Hier ging es um das Phänomen eines „wilden Streiks“: Eine solche spontane Krankmeldungswelle des Personals ist kein außergewöhnlicher Umstand im Sinne der Fluggastrechte-Verordnung. Bei TUIfly hatten sich nach der überraschenden Ankündigung einer Unternehmensumstrukturierung zahlreiche Mitarbeiter gleichzeitig krankgemeldet, wodurch Flüge ausfielen oder verspätet ankamen. Die Airline argumentierte, dies sei ein unvorhersehbares Ereignis, sodass sie keine Entschädigungen zahlen müsse. Der EuGH sah das anders: Arbeitskampfmaßnahmen, die ihre Ursache im internen Betriebsbereich haben gehören zum normalen Unternehmensrisiko. Solche Ereignisse sind von der Fluggesellschaft zumindest mittelbar beeinflussbar und nicht „von außen“ wie etwa Unwetter. TUIfly konnte sich deshalb nicht von der Zahlungspflicht befreien. Das Urteil stellt klar, dass nicht jeder Streik automatisch einen Entschädigungsanspruch ausschließt. Im Ergebnis mussten die vom Personalausfall betroffenen TUIfly-Kunden Ausgleichszahlungen erhalten, was die Rechte der Fluggäste bei unerwarteten Flugausfällen infolge interner Probleme stärkt.

11. EuGH, Urteil vom 21.12.2021, C-146/20

In dieser jüngeren Entscheidung hat der EuGH den Begriff der Flugannullierung konkretisiert: Ein Flug gilt auch als annulliert, wenn die Airline die planmäßige Abflugzeit um mehr als eine Stunde vorverlegt.

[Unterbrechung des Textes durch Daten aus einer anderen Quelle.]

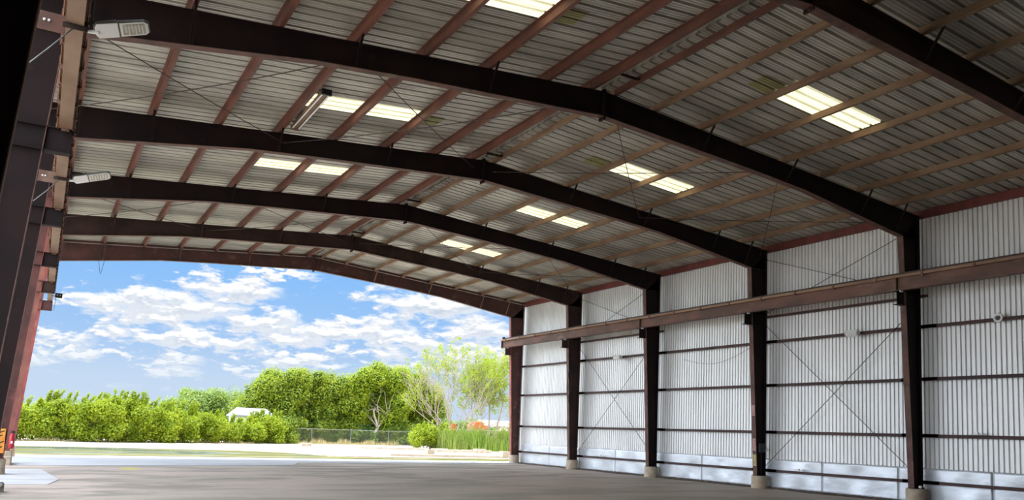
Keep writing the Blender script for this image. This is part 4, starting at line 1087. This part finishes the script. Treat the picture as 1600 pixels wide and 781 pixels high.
# ------------------------------------------------------------------ far buildings, vehicles
def gable_house(x0, x1, y0, y1, ze, zr_, mw, mr, label):
    t = thing('distant_building', label, 'building', ((x0+x1)/2, y0, 0))
    MB().box(x0+.2, x1-.2, y0+.2, y1-.2, -.4, ze).build('walls', mw, t)
    b = MB(); ym = (y0+y1)/2; i_ = (y1-y0)*.12
    pts = [(x0, y0, ze), (x1, y0, ze), (x1, y1, ze), (x0, y1, ze), (x0+i_+.2, ym, zr_), (x1-i_-.2, ym, zr_)]
    b.v = pts+[(p[0], p[1], p[2]-.12) for p in pts[:4]]
    b.f = [(0, 1, 5, 4), (2, 3, 4, 5), (1, 2, 5), (3, 0, 4), (0, 6, 7, 1), (1, 7, 8, 2), (2, 8, 9, 3), (3, 9, 6, 0), (6, 9, 8, 7)]
    b.build('roof', mr, t)
gable_house(14.85, 18.6, 75.6, 78.6, 2.30, 3.0, M['white_metal'], M['roofwhite'], 'low white roofed building behind the hedge left of the large trees')
gable_house(74, 96, 140, 150, 2.2, 4.3, M['pinkroof'], M['pinkroof'], 'distant pinkish roofed house beside the gable corner column')

def pickup(x, y, label, m, cat='truck'):
    t = thing('parked_truck', label, cat, (x, y, gz(x)))
    z = gz(min(x, 60))-.02
    MB().prism([(x-2.6, z+.5), (x+2.6, z+.5), (x+2.65, z+1.0), (x+1.6, z+1.1), (x+.9, z+1.1), (x-2.6, z+1.1)], 1.8, 'y', y-.9).build('body', m, t, bevel=.05)
    MB().prism([(x-.9, z+1.1), (x+1.4, z+1.1), (x+.8, z+1.75), (x-.7, z+1.75)], 1.6, 'y', y-.8).build('cab', m, t, bevel=.05)
    MB().prism([(x-.75, z+1.15), (x+1.15, z+1.15), (x+.7, z+1.65), (x-.6, z+1.65)], 1.64, 'y', y-.82).build('side_window', M['window'], t)
    for dx in (-1.7, 1.7):
        for sy in (-.9, .72):
            MB().lathe([(.36, 0), (.36, .18)], (x+dx, y+sy, z+.37), 18, 'y').build('wheel', M['black'], t)
pickup(60.5, 103, 'pale vehicle parked far off between the fence and the corner column', M['roofwhite'])
# orange equipment
t = thing('orange_tank', 'upright orange frame of equipment beyond the fence, left of the bare tree', 'equipment', (45.9, 95, 0))
ringp = [(45.9+.28*math.cos(2*PI*i/20), 95, 2.25+.42*math.sin(2*PI*i/20)) for i in range(21)]
MB().tube(ringp, .08, 8).build('hoop', M['orange'], t, smooth=True)
MB().box(45.85, 45.95, 94.9, 95.1, -.2, 2.6).build('stand', M['orange'], t)
t = thing('orange_machine', 'orange and white machine seen through the bare tree', 'equipment', (49.5, 95, 0))
MB().prism([(48.3, 1.9), (50.4, 1.9), (50.4, 2.6), (49.9, 2.65), (49.6, 3.05), (48.7, 3.05), (48.3, 2.5)], 1.8, 'y', 94.2).build('body', M['orange'], t, bevel=.06)
MB().box(50.0, 51.0, 94.4, 95.8, 2.1, 2.55).build('hood', M['roofwhite'], t)
for dx in (48.6, 51.0): MB().lathe([(.75, 0), (.75, .4)], (dx, 94.1, .85), 20, 'y').build('wheel', M['black'], t)
MB().box(48.2, 50.6, 94.5, 95.7, .8, 1.9).build('chassis', M['grey_metal'], t)

# ------------------------------------------------------------------ groups of repeats
GROUPS = {'portal_frame': 'steel portal frames of the shed', 'roof_purlin': 'roof purlins', 'eave_strut': 'red eave struts', 'roof_skylight': 'translucent roof skylights',
          'wall_girt': 'maroon girts on the right wall', 'strut_girt': 'close girts under the crane beam', 'brace_rod': 'diagonal brace rods', 'liner_sheet': 'silvery sheets along the wall foot',
          'crane_runway_beam': 'crane runway beams', 'concrete_pier': 'concrete piers under the columns', 'led_street_lamp': 'LED street lamps on the crane beam', 'wall_floodlight': 'floodlights on the right wall',
          'conduit_box': 'small conduit boxes on the girts', 'sticker': 'stickers on the fourth right column', 'ridge_strut': 'short ridge struts', 'concrete_kerb': 'low kerbs in the yard',
          'parking_stop': 'parking stops in the yard', 'concrete_block': 'concrete blocks in the yard', 'chain_link_fence': 'chain link fence runs', 'leafy_bush': 'bright bushes of the hedge',
          'leafy_tree': 'leafy trees beyond the yard', 'sparse_tree': 'airy trees by the gable corner', 'distant_building': 'distant buildings'}
for o in COL.objects:
    if o.parent is None and 'category' in o and 'group' not in o and o.get('kind') is None:
        g_ = GROUPS.get(o.name.split('.')[0])
        if g_: o['group'] = g_
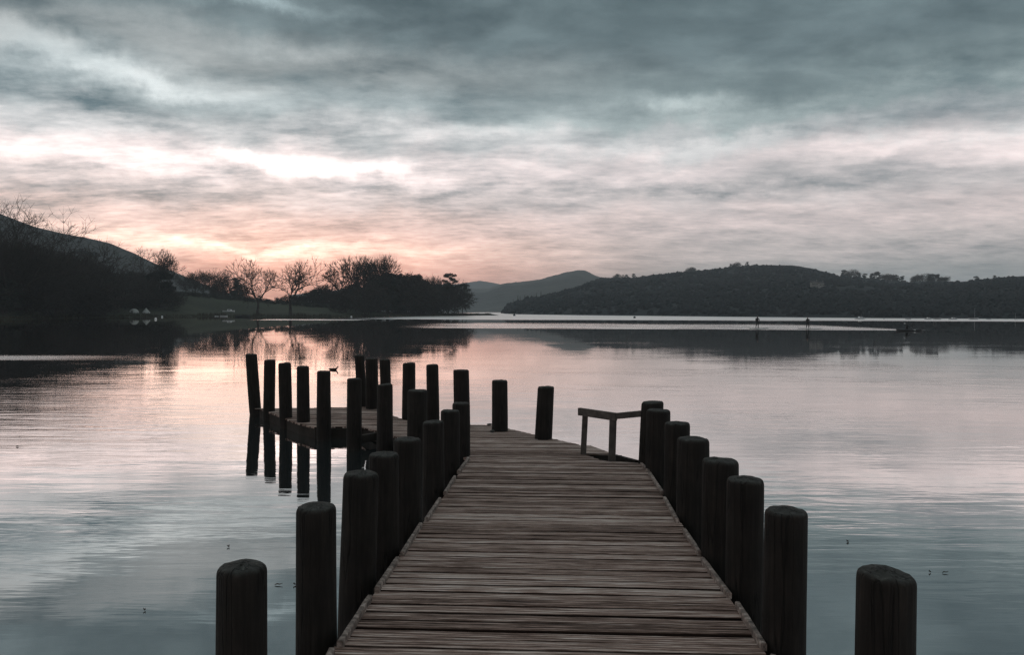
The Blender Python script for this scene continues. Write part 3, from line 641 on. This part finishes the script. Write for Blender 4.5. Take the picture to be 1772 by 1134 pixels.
for i, (px, py, wp, D, lean) in enumerate(POSTS):
    rg2 = random.Random(300 + i); t = atD(px, py, D); r = wp / FPX * D / 2; zt = t.z; b = MB(); n = 22
    zs = [-1.1, -.5, -.1, .1, .3, .5, .7, .85, 1.0, 1.1, 1.18]; zs = [z for z in zs if z < zt - .07] + [zt - .05]; rn = .035 + .01 * rg2.random()
    prof = [(z, 1.0) for z in zs[:-1]] + [(zt - rn, 1.0), (zt - rn * .62, .985), (zt - rn * .30, .94), (zt - rn * .10, .86), (zt - .003, .72), (zt + .002, .45), (zt + .003, .15)]
    rings = []
    for (z, k) in prof:
        k0 = len(b.v)
        for j in range(n):
            a = 2 * math.pi * j / n; cx_, cy_ = math.cos(a), math.sin(a)
            rr = r * k * (1 + .045 * noise.noise(Vector((cx_ * 1.2, cy_ * 1.2, z * 1.1 + i * 7))) + .012 * noise.noise(Vector((cx_ * 5, cy_ * 5, z * .8 + i * 3)))) + .008 * (zt - z) * (1 if z > 0 else 0) * .8
            zz = z + (.010 * noise.noise(Vector((cx_ * 2, cy_ * 2, i * 5.0))) + .012 * cx_ * noise.noise(Vector((i * 2.3, 0, 0)))) * (1 if z > zt - .06 else 0)
            b.v.append((cx_ * rr + lean * (zt - z), cy_ * rr, zz))
        rings.append(k0)
    for a_, c_ in zip(rings, rings[1:]):
        for j in range(n): b.f.append((a_ + j, a_ + (j + 1) % n, c_ + (j + 1) % n, c_ + j))
    b.f.append(tuple(rings[-1] + j for j in range(n)))
    o = b.build('post', M_POST, jetty, smooth=True); o.location = (t.x, t.y, 0); post_bases.append((t.x, t.y))

# kerb boards, each a short length skewed to the edge
def kerb(pa, pb, wd=.034, h=.045, out=0.0):
    a = deck_pt(*pa); b_ = deck_pt(*pb); m_ = MB(); d = (b_ - a)
    n = 6; up_ = Vector((0, 0, 1)); s_ = Vector((d.y, -d.x, 0)).normalized(); rg = random.Random(int(pa[0])); sec = []
    for i in range(n + 1):
        p = a.lerp(b_, i / n); p.z = deck_z(p.y) - .006; w2 = wd * (1 + rg.uniform(-.07, .07)); hh = h * (1 + rg.uniform(-.05, .04)); k = len(m_.v)
        for (u, z) in ((-.5, 0), (.5, 0), (.5, .85), (.35, 1), (-.35, 1), (-.5, .85)): m_.v.append(tuple(p + s_ * u * w2 + up_ * z * hh))
        sec.append(k)
    for a_, c_ in zip(sec, sec[1:]):
        for j in range(6): m_.f.append((a_ + j, a_ + (j + 1) % 6, c_ + (j + 1) % 6, c_ + j))
    m_.f.append(tuple(range(sec[0], sec[0] + 6))); m_.f.append(tuple(range(sec[-1] + 5, sec[-1] - 1, -1)))
    o = m_.build('kerb_board', M_KERB, jetty)
    bm = bmesh.new(); bm.from_mesh(o.data); bmesh.ops.recalc_face_normals(bm, faces=bm.faces); bm.to_mesh(o.data); bm.free()
for a, b_ in (((562, 1160), (574, 1134)), ((588, 1122), (640, 1040)), ((652, 1026), (688, 972)), ((696, 964), (728, 912)), ((738, 903), (761, 868)), ((770, 857), (787, 829)), ((793, 820), (811, 796)),
              ((1332, 1160), (1338, 1146)), ((1322, 1126), (1276, 1052)), ((1262, 1036), (1216, 974)), ((1210, 962), (1184, 922)), ((1172, 906), (1150, 866)), ((1146, 856), (1124, 822)), ((1122, 818), (1110, 806))):
    kerb(a, b_)
# side beams under the edges, cross beams between posts, lower landing, handrail
def inset(P, k): return P
for chain in (PL, PR):
    for a, b_ in zip(chain, chain[1:]):
        if (b_ - a).length < .12: continue
        m_ = MB(); za = deck_z(a.y) - .135; zb = deck_z(b_.y) - .135; mid = Vector((0.4 if a.y < 11 else -1.6, 0, 0))
        A = Vector((a.x, a.y, za)); B = Vector((b_.x, b_.y, zb)); d = (B - A).normalized(); s_ = Vector((-d.y, d.x, 0))
        ctr = Vector((.4, 6, 0)) if (a.y + b_.y) / 2 < 10 else Vector((-2, 14.2, 0))
        if s_.dot(ctr - A) < 0: s_ = -s_
        m_.bar(A + s_ * .05, B + s_ * .05, .06, .195); m_.build('side_beam', M_BEAM, jetty)
for (i, j) in ((1, 9), (2, 10), (4, 12), (6, 14)):
    a, b_ = post_bases[i], post_bases[j]; m_ = MB(); m_.bar((a[0], a[1], deck_z(a[1]) - .14), (b_[0], b_[1], deck_z(b_[1]) - .14), .09, .16); m_.build('cross_beam', M_BEAM, jetty)
for (i, j) in ((17, 31), (19, 28), (21, 27), (23, 25)):
    a, b_ = post_bases[i], post_bases[j]; m_ = MB(); m_.bar((a[0], a[1], deck_z(a[1]) - .12), (b_[0], b_[1], deck_z(b_[1]) - .12), .09, .14); m_.build('cross_beam', M_BEAM, jetty)
lz = .30
la = atZ(1004, 768.5, lz + .02); lb = atZ(1053, 780, lz + .02)
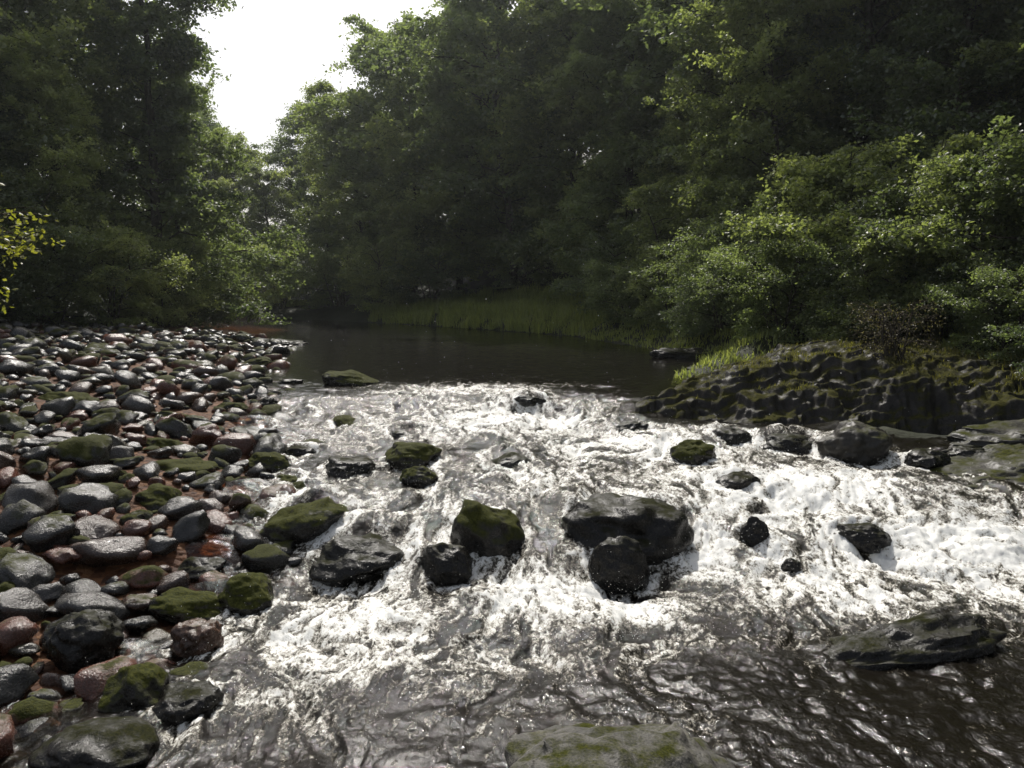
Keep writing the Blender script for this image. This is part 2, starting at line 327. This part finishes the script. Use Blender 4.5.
# ------------------------------------------------------------------ rocks
def rockverts(sub,dims,seed,rot=0,tilt=(0,0),rough=.16,box=1.0,nf=7,fc=(.72,.95)):
    V,F=ICO[sub];V=V.copy()
    if box!=1.0:
        V=np.sign(V)*np.abs(V)**box
    n=fbm3(V*1.1,3,seed)*rough*1.6+fbm3(V*3.2,4,seed+20)*rough*.45
    rg=np.random.default_rng(seed)
    for i in range(nf):
        d=rg.normal(size=3);d/=np.linalg.norm(d);h=rg.uniform(*fc)
        s=V@d-h;V=V-np.clip(s,0,None)[:,None]*d*.85
    V=V*(1+n)[:,None]
    V=V*np.array(dims)
    R=Matrix.Rotation(rot,3,'Z')@Matrix.Rotation(tilt[0],3,'X')@Matrix.Rotation(tilt[1],3,'Y')
    return V@np.array(R).T,F
names={'m':'mossy_boulder','w':'wet_boulder','r':'brown_cobble','o':'lichen_boulder'}
M_red=rock_mat('brown_wet_stone',(.03,.018,.012),(.11,.06,.04),moss=.1,rough=.25)
mm={'m':M_boulder,'w':M_wet,'r':M_red,'o':M_out}
BR=[]
for i,(bx,by,bz,bw,bh,k) in enumerate(B):
    rg=np.random.default_rng(100+i)
    r=bw*.5;dep=r*rg.uniform(.75,1.0);hz=bh*.62
    V,F=rockverts(5,(r*1.08,dep,hz),100+i,rg.uniform(-.4,.4),(rg.uniform(-.15,.15),rg.uniform(-.25,.25)),.14)
    ob=mesh_from(names[k],V,F,[mm[k]]);ob.location=(bx,by+dep*.8,bz+hz*.32);BR.append((bx,by+dep*.8,r))
def slab(name,loc,dims,seed,rot,tilt,mat,box=.7,rough=.13,sub=6):
    V,F=rockverts(sub,dims,seed,rot,tilt,rough,box)
    s=V[:,2]/.07+.6*fbm3(V*1.5,3,seed+5);fr_=s-np.floor(s);s2=np.floor(s)+sstep(.5,1,fr_);V[:,2]+=(s2-s)*.07*.7
    V[:,:2]*=(1+.035*np.sin(np.floor(s)*2.4))[:,None]
    ob=mesh_from(name,V,F,[mat]);ob.location=loc;return ob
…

Im Anlassfall wurden Flüge kurzfristig deutlich früher durchgeführt, was für die betroffenen Passagiere ähnlich nachteilig war wie eine Verspätung. Laut EuGH nehme die Vorverlegung von über einer Stunde den Fluggästen die freie Zeitplanung und könne zu erheblichen Unannehmlichkeiten führen, etwa weil die Passagiere plötzlich viel früher am Flughafen sein müssen oder den Flug sogar verpassen. Infolgedessen haben Passagiere in solchen Fällen denselben Ausgleichsanspruch wie bei einer Annullierung des ursprünglichen Flugs. Wichtig ist: Informiert die Airline zu spät über diese erhebliche Flugzeitänderung, muss sie die volle Entschädigung zahlen, selbst wenn sie eine Ersatzbeförderung anbietet. Eine Kürzung der Ausgleichszahlung um 50 % – wie sonst bei angebotenem Alternativflug üblich – ist hier ausgeschlossen. Dieses Urteil stellt klar, dass auch kurzfristige Vorverlegungen von Flügen die Fluggastrechte auslösen und schützt Reisende vor nachteiligen Flugplanänderungen.